Filed under: Uncategorized.

It was another warm and sunny evening for our June meeting and most members were dressed in red white and blue to commemorate the Queen’s Platinum Jubilee. After the singing of Jerusalem we went through the usual business. The book stall at the recent St James’ Church Fete had been profitable, having raised nearly £35. Future dates to look forward to are the visit to the Incinerator in July, the August outing to SS Great Britain in Bristol, a skittles evening in September and the Robinswood Group party in October which has a cowboy theme. At our July meeting we will have another visit from Kate Peake and Angela Rendell with their talk and demonstration on Dressing the Georgian Lady which is sure to be just as enjoyable as their previous one, Dressing the Victorian Lady. There is a competition for “the oldest item in your wardrobe” and members may or may not be asked to model them!

This month’s speaker was Pam Slatter from the Cotswold Perfumery in Bourton-on-the-Water. She brought several testers for members to try after her talk but first we heard about the history of the Perfumery, which was started in the mid-1960s, where the perfumes were made in the kitchen before moving into bigger premises. You won’t find their perfumes in big stores except Harrods or direct from the Perfumery, although they do also manufacture fragrances for several celebrities. We were told that if you want a particular fragrance then look on the Harrods website, if they haven’t got it listed you can’t get it.

As well as their usual range of fragrances, the Cotswold Perfumery also make “smells” to represent the plague etc. for several historic visitor attractions and anywhere else that may want other authentic “atmospheres”.

The retail price of perfume depends on the cost of over 800 ingredients that come from plants and trees from all over the world. Jasmine is very expensive as it is carefully hand-picked at night when the flowers are at their most fragrant and being pollinated by flying insects. Some flowers only grow in certain countries due to the right climate, while others are only available for one month of the year which also adds to their rarity and expense. Many inexpensive perfumes from well-known companies are purely chemical concoctions and have not been created with the same expensive natural ingredients used by the Perfumery. We were shown a chart which can be found online called The H & R Genealogy which lists hundreds of perfumes and their classification. Some are Sweet while others can be much stronger and one particular perfume, Poison, has been banned in some offices as it was giving people headaches!

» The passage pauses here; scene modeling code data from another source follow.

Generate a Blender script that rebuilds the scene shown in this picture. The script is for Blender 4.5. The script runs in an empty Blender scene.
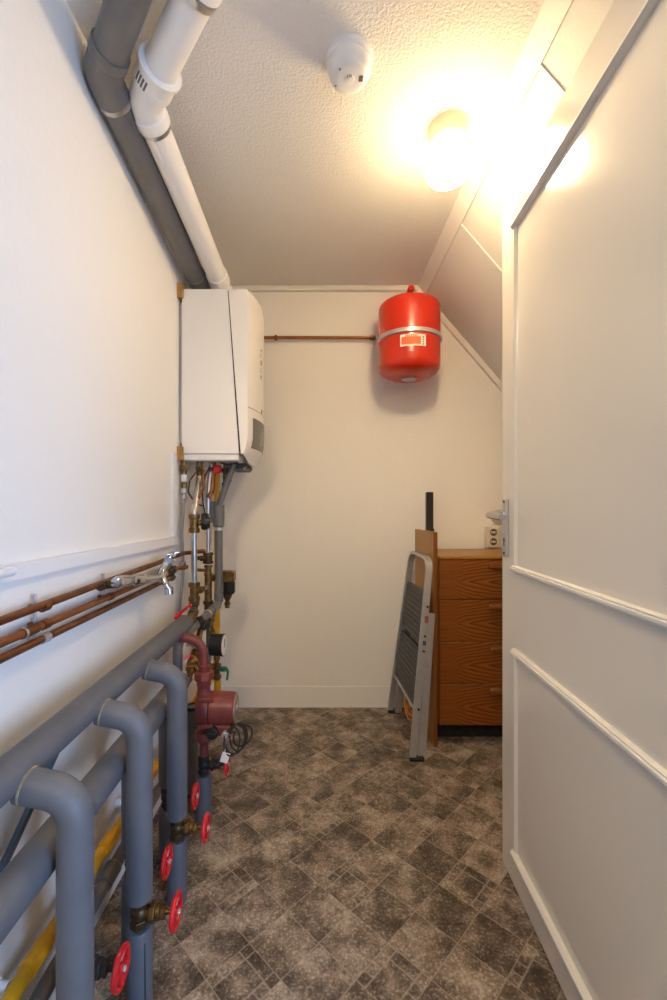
import bpy, math, random
from mathutils import Vector, Matrix, Quaternion
random.seed(7)
scene = bpy.context.scene
C = scene.collection
V = Vector
PI = math.pi

# ------------------------------------------------------------------ materials
def new_mat(name):
    m = bpy.data.materials.new(name); m.use_nodes = True
    nt = m.node_tree
    return m, nt, nt.nodes['Principled BSDF']

def mat(name, col, rough=0.5, metal=0.0, spec=0.5, noise=None, bump=None, coat=0.0, col2=None):
    """noise=(scale, amount): tonal wear; bump=(scale, strength, distance)."""
    m, nt, p = new_mat(name)
    N, L = nt.nodes, nt.links
    p.inputs['Base Color'].default_value = (*col, 1)
    p.inputs['Roughness'].default_value = rough
    p.inputs['Metallic'].default_value = metal
    p.inputs['Specular IOR Level'].default_value = spec
    p.inputs['Coat Weight'].default_value = coat
    tc = N.new('ShaderNodeTexCoord')
    if noise:
        n = N.new('ShaderNodeTexNoise'); n.inputs['Scale'].default_value = noise[0]
        n.inputs['Detail'].default_value = 6
        L.new(tc.outputs['Object'], n.inputs['Vector'])
        mx = N.new('ShaderNodeMix'); mx.data_type = 'RGBA'
        c2 = col2 or tuple(c * (1 - noise[1]) for c in col)
        mr = N.new('ShaderNodeMapRange'); mr.inputs['From Min'].default_value = .35; mr.inputs['From Max'].default_value = .7
        L.new(n.outputs['Fac'], mr.inputs['Value'])
        L.new(mr.outputs['Result'], mx.inputs['Factor'])
        mx.inputs[6].default_value = (*col, 1); mx.inputs[7].default_value = (*c2, 1)
        L.new(mx.outputs[2], p.inputs['Base Color'])
    if bump:
        b = N.new('ShaderNodeTexNoise'); b.inputs['Scale'].default_value = bump[0]; b.inputs['Detail'].default_value = 4
        L.new(tc.outputs['Object'], b.inputs['Vector'])
        bp = N.new('ShaderNodeBump'); bp.inputs['Strength'].default_value = bump[1]; bp.inputs['Distance'].default_value = bump[2]
        L.new(b.outputs['Fac'], bp.inputs['Height'])
        L.new(bp.outputs['Normal'], p.inputs['Normal'])
    return m

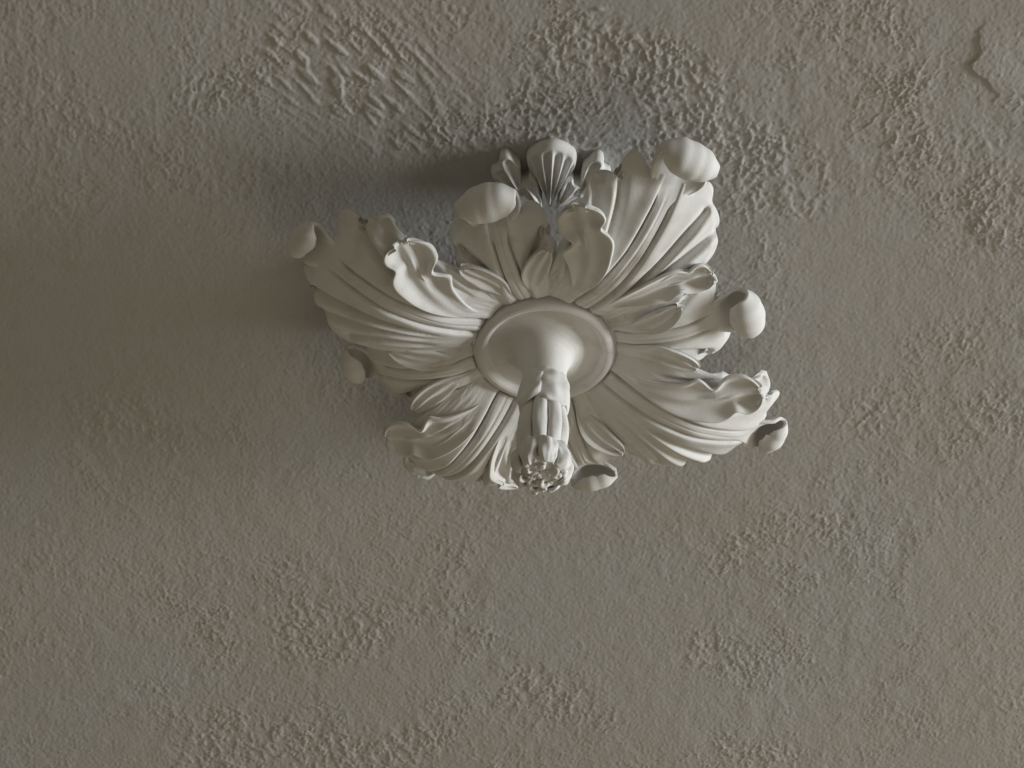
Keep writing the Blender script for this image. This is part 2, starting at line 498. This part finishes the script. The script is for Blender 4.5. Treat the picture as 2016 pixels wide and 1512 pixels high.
# margins (radius, w) from the neck of the knob to the base
BIG_M = [(484, 56), (497, 76), (494, 92), (476, 100), (450, 92), (456, 112), (450, 130), (428, 138), (395, 136), (350, 130), (300, 126), (250, 120), (205, 108), (172, 96)]
WIDE_M = [(484, 56), (496, 74), (490, 90), (472, 94), (468, 106), (456, 124), (440, 132), (426, 132), (412, 146), (385, 152), (345, 146), (300, 132), (250, 122), (205, 108), (172, 96)]
LOW_M = [(484, 56), (492, 76), (480, 90), (458, 92), (452, 116), (436, 132), (412, 130), (402, 152), (374, 168), (338, 164), (318, 150), (290, 152), (255, 134), (210, 110), (172, 96)]
FAR_M = [(446, 56), (458, 76), (452, 92), (434, 100), (410, 92), (414, 112), (408, 130), (386, 140), (346, 138), (310, 130), (270, 122), (230, 114), (200, 106), (172, 96)]
SM_M = [(350, 54), (356, 70), (350, 84), (330, 94), (308, 92), (300, 78), (288, 92), (268, 98), (245, 92), (215, 82), (190, 72), (168, 62)]
BIG_G = [([(205, 36), (305, 52), (390, 70), (456, 92)], 17, 6.0, 5), ([(215, 52), (290, 70), (360, 96), (430, 132)], 13, 6.5, 4), ([(190, 70), (250, 88), (315, 116), (352, 140)], 9, 6.5, 3)]
FAR_G = [([(200, 36), (285, 52), (355, 72), (412, 92)], 17, 6.0, 5), ([(210, 52), (265, 70), (325, 96), (388, 132)], 13, 6.5, 4)]
SM_G = [([(185, 32), (250, 48), (305, 80)], 14, 5.5, 4)]
FLAP_B = [(150, 30), (215, 42), (290, 74), (352, 124), (384, 152)]
FLAP_F = [(150, 30), (200, 42), (262, 74), (316, 122), (344, 150)]
FLAP_C = [(150, 22), (190, 30), (235, 50), (275, 84)]

def big_leaf(az, prof, m, m2, g, seed, n0, flaps, kw, drop=38):
    o = leaf(az, prof, m, g, 68, kw, 65, 30, "acanthus_leaf", seed, n0, drop=drop, groove=25, outl2=m2)
    for i, (sd, pts, hw, h, tw) in enumerate(flaps):
        flap(az, prof, pts, hw, h, drop, o, seed * 7 + i, side=sd, twist=tw)
    return o
big_leaf(60.5, PB, WIDE_M, BIG_M, BIG_G, 100, (478, 46), [(1, FLAP_B, 46, 50, -6), (-1, [(150, 34), (210, 50), (275, 86), (330, 136), (352, 160)], 38, 26, 4)], 53)
big_leaf(150.5, PBT, BIG_M, LOW_M, BIG_G, 101, (478, 46), [(-1, FLAP_B, 46, 52, -6)], 40)
big_leaf(-121.0, PBF, FAR_M, FAR_M, FAR_G, 102, (436, 46), [(1, FLAP_F, 38, 6, -4), (-1, FLAP_F, 44, 24, -4)], 34)
big_leaf(-31.0, PBT, LOW_M, BIG_M, BIG_G, 103, (478, 46), [(1, FLAP_B, 46, 46, -4)], 42)
for i, (az, pr, kw) in enumerate(((106.0, PSM, 53), (194.5, PSL, 42), (-75.0, PSB, 43), (13.5, PSM, 47))):
    o = leaf(az, pr, SM_M, SM_G, 50, kw, 63, 26, "small_leaf", 200 + i, (346, 40), drop=30, groove=16, mid_w=12)
    for sd in (-1, 1):
        flap(az, pr, FLAP_C, 26, 24, 30, o, 900 + i * 3 + sd, side=sd, teeth=(), roll=1.5, scoop=0.16, tip0=0.5)

# core of plaster behind the leaves
lathe("core", [(0.1, -2), (72, -2), (64, 20), (60, 60), (62, 100), (80, 125), (112, 140), (0.1, 150)][::-1], M_CAST, root, 96)

# central boss: beaded rim and bell flowing into the pendant neck
TILT = (-0.028, 0.0)
def bell():
    p = [(118, 120), (126, 138), (131, 150), (134, 160), (134, 167), (131, 173), (126, 177), (120, 178), (115, 176), (111.5, 171.5),
         (109.5, 165), (107, 163.5), (101, 164), (93, 165.5), (84, 167.5), (75, 170.5), (66.5, 175), (58.5, 181.5), (52, 190.5), (47, 202), (43.5, 217), (41.5, 236), (40, 262), (0.1, 262)]
    t = np.linspace(0, 1, len(p)); f = np.linspace(0, 1, 84)
    p = np.array(p, float)
    return np.stack([np.interp(f, t, p[:, 0]), np.interp(f, t, p[:, 1])], -1)
def uneven(R, Z, a):
    nz = smooth_noise(R.shape, 6, 6, np.random.RandomState(3))
    return R + 0.35 * nz, Z + 0.35 * smooth_noise(R.shape, 9, 14, np.random.RandomState(4))
lathe("boss", bell(), M_CAST, root, 160, fn=uneven)

# pendant
pend = lathe("pendant", [(38, 235), (39, 246), (38.5, 262), (37, 300), (35, 420), (44, 450), (46, 470), (42, 488), (28, 496), (0.1, 499)], M_CAST, root, 64, tilt=TILT, cx=6)

def petal(name, ang, prof_pts, half_w, th, parent, rib=1.5, tipround=2.2, curlw=0.25, nu=15, nt=26, wfun=None, lump=0.0, seed=0):
    """Small plaster leaf hugging the pendant axis."""
    pts = np.asarray(prof_pts, float)
    tt = np.linspace(0, 1, len(pts)); t = np.linspace(0, 1, nt)
    r = spline(tt, pts[:, 0], t); z = spline(tt, pts[:, 1], t)
    u = np.linspace(-1, 1, nu)
    P = np.zeros((nu, nt, 3))
    for i, q in enumerate(u):
        ext = 1 - 0.22 * abs(q) ** tipround
        ti = t * ext
        ri = np.interp(ti, t, r); zi = np.interp(ti, t, z)
        wv = half_w * (wfun(ti) if wfun else 1.0) * q
        th_ = ang + wv / np.maximum(ri, 12)
        rr = ri - curlw * half_w * (1 - math.sqrt(max(0.0, 1 - 0.96 * q * q))) + rib * np.exp(-(q / 0.18) ** 2)
        P[i, :, 0] = 6 + rr * np.cos(th_) + TILT[0] * zi
        P[i, :, 1] = rr * np.sin(th_) + TILT[1] * zi
        P[i, :, 2] = zi
    if lump:
        n = grid_normals(P); P += n * smooth_noise((nu, nt), 2.0, 3.0, np.random.RandomState(seed))[..., None] * lump
    n = grid_normals(P)
    c = P.mean(axis=(0, 1)); axis = np.array([6 + TILT[0] * c[2], 0, 0])
    out = P - np.array([6, 0, 0]); out[..., 2] = 0
    flip = np.mean(np.sum(n * out, -1)) < 0
    return sheet(name, P, th, M_CAST, parent, flip=flip)

for k in range(4):      # overlapping collar leaves
    petal("collar_leaf", math.radians(90 * k + 62), [(39, 248), (43, 257), (47.5, 276), (48.5, 300), (47, 322), (45, 338)], 42, 8, pend,
          rib=2.2, curlw=0.05, tipround=2.4, wfun=lambda t: 0.85 + 0.3 * np.sin(math.pi * np.clip(t * 0.9 + .05, 0, 1)), lump=2.2, seed=k, nu=21, nt=32)
for k in range(8):      # long pods
    petal("pod", math.radians(45 * k + 98), [(40, 312), (44, 335), (48, 365), (49, 395), (46, 425), (42, 448)], 18.5, 11, pend,
          rib=0.0, curlw=0.75, wfun=lambda t: 0.85 + 0.2 * np.sin(math.pi * t), lump=0.6, seed=20 + k, nu=17)
for k in range(8):      # flower head, petals curling in
    petal("petal", math.radians(45 * k + 75), [(43, 434), (50, 442), (56, 456), (58, 474), (54, 489), (46, 498), (39, 499)], 21, 8, pend,
          rib=1.5, curlw=0.42, tipround=2.0, wfun=lambda t: 0.85 + 0.25 * np.sin(math.pi * t) - 0.35 * t**3, lump=1.8, seed=40 + k, nu=21, nt=32)

def blob(name, c, rad, parent, seed, squash=(1, 1, 1), amp=0.12):
    r = np.random.RandomState(seed)
    nu, nv = 20, 12
    a = np.linspace(0, 2 * math.pi, nu, endpoint=False); b = np.linspace(0.02, math.pi - 0.02, nv)
    Aa, Bb = np.meshgrid(a, b)
    rr = rad * (1 + amp * np.sin(2 * Aa + r.rand() * 6) * np.sin(Bb) + amp * np.cos(3 * Bb + r.rand() * 6))
    P = np.stack([c[0] + rr * np.cos(Aa) * np.sin(Bb) * squash[0], c[1] + rr * np.sin(Aa) * np.sin(Bb) * squash[1], c[2] + rr * np.cos(Bb) * squash[2]], -1)
    idx = np.arange(nu * nv).reshape(nv, nu); nx = np.roll(idx, -1, axis=1)
    q = np.stack([idx[:-1], idx[1:], nx[1:], nx[:-1]], -1).reshape(-1, 4)
    return mesh_np(name, P.reshape(-1, 3), q, M_CAST, parent)

def curl(name, c, R, rad, a0, sweep, parent, tilt_a, tilt):
    """Small curled tendril: an arc of tube, closed at both ends."""
    n, m = 18, 10
    ph = a0 + np.linspace(0, sweep, n); v = np.linspace(0, 2 * math.pi, m, endpoint=False)
    prof = rad * np.sqrt(np.clip(1 - np.linspace(-1, 1, n) ** 6, 0.0, 1)) + 0.15
    rr = R + prof[:, None] * np.cos(v)[None]
    x = rr * np.cos(ph)[:, None]; y = rr * np.sin(ph)[:, None]; z = prof[:, None] * np.sin(v)[None]
    z = z + tilt * (x * math.cos(tilt_a) + y * math.sin(tilt_a))
    P = np.stack([c[0] + x, c[1] + y, c[2] + z], -1)
    idx = np.arange(n * m).reshape(n, m); nx = np.roll(idx, -1, axis=1)
    q = np.stack([idx[:-1], idx[1:], nx[1:], nx[:-1]], -1).reshape(-1, 4)
    return mesh_np(name, P.reshape(-1, 3), q, M_CAST, parent)

rs = np.random.RandomState(5)
pcx = 6 + TILT[0] * 490
for k in range(15):
    a = k * 2.39996 + 0.4; rad = 38 * math.sqrt((k + 0.4) / 15)
    curl("tendril", (pcx + rad * math.cos(a), rad * math.sin(a), 492 + 9 * math.cos(rad / 26.0) + rs.uniform(-3, 3)),
         rs.uniform(6.0, 9.5), rs.uniform(3.6, 5.0), rs.uniform(0, 6.28), rs.uniform(3.2, 4.8), pend, rs.uniform(0, 6.28), rs.uniform(0.1, 0.6))
for k in range(12):
    a = k * 2.39996 + 2.1; rad = 40 * math.sqrt((k + 0.5) / 12)
    blob("seed", (pcx + rad * math.cos(a), rad * math.sin(a), 492 + 8 * math.cos(rad / 26.0) + rs.uniform(-3, 3)), rs.uniform(4.5, 7.5), pend, k, amp=0.2)

# filler leaves lying on the ceiling between the big and the small leaves
def fan(name, parent, az, base, outline, h_base, h_out, ribs, rib_h, dome, seed=0, rim=4.0):
    """Small fan-shaped relief leaf: streams from a base point (rho, w) to an outline [(rho, w), ...]."""
    r = np.random.RandomState(seed)
    ol = np.asarray(outline, float)
    f = np.linspace(0, 1, 81); tt = np.linspace(0, 1, len(ol))
    er = spline(tt, ol[:, 0], f); ew = spline(tt, ol[:, 1], f)
    k = np.ones(9) / 9
    for _ in range(2):
        er = np.convolve(np.pad(er, 4, 'edge'), k, 'valid'); ew = np.convolve(np.pad(ew, 4, 'edge'), k, 'valid')
    t = np.linspace(0.06, 1, 44)
    rho = base[0] + (er - base[0])[:, None] * t[None]; w = base[1] + (ew - base[1])[:, None] * t[None] ** 1.15
    h = h_base + (h_out - h_base) * t[None] + 0 * rho
    q = f * 2 - 1
    h += dome * np.sin(math.pi * t)[None] * (1 - 0.4 * q[:, None] ** 2)
    th_ = np.degrees(np.arctan2(ew - base[1], er - base[0])); th_ = th_ - th_[len(th_) // 2]
    rib = np.abs(np.cos(math.pi * th_ / ribs)) ** 4
    inside = sstep(0.15, 0.35, t)[None] * sstep(0.97, 0.78, t)[None]
    h -= rib_h * (1 - rib[:, None]) * inside
    h -= rim * sstep(0.95, 1.0, t)[None]
    h += smooth_noise(rho.shape, 4, 4, r) * 0.7
    a = math.radians(az)
    P = np.stack([rho * math.cos(a) - w * math.sin(a), rho * math.sin(a) + w * math.cos(a), h], -1)
    n = grid_normals(P)
    return sheet(name, P, 10, M_CAST, parent, flip=np.mean(n[..., 2]) < 0, sink=-2.0)

def filler(az, seed):
    o = fan("filler_leaf", root, az, (258, 0), [(292, -14), (318, -32), (342, -46), (362, -48), (378, -36), (390, -18), (397, 0), (390, 18), (378, 36), (362, 48), (342, 46), (318, 32), (292, 14)], 46, 22, 10.5, 12, 14, seed=seed)
    for sg in (-1, 1):
        fan("side_lobe", o, az, (262, sg * 14), [(274, sg * 46), (290, sg * 58), (308, sg * 58), (312, sg * 44), (324, sg * 40), (318, sg * 28)], 48, 38, 24.0, 9, 8, seed=seed + 3 + sg)
        fan("side_lobe", o, az, (280, sg * 52), [(285, sg * 84), (305, sg * 108), (328, sg * 112), (336, sg * 96), (360, sg * 98), (368, sg * 82), (352, sg * 70), (342, sg * 58)], 40, 24, 22.0, 12, 8, seed=seed + 6 + sg)
for i in range(3):
    filler(88 + 90 * i, 300 + i * 20)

We were given several tips on buying and storing perfumes, one of which was to not just go by the name but to actually try a sample and wait at least two minutes for the fragrance to work and also that the same perfume can smell totally different on someone else. Ask for some samples from the store so you can try a few different ones at home. The worst place to keep your expensive perfume is in a glass bottle on your dressing table. It should be kept out of the light, either in your dressing table drawer or even in the bottom of your fridge where it is cool and dark and will keep for much longer. The usual shelf-life of perfumes is around three years, although Chanel No 5 should be used within two years. One other useful tip was to avoid using perfume when you are wearing pearls as it spoils them. After this very informative talk and perfume sampling we raised a toast to Her Majesty the Queen, accompanied by delicious cakes and scones.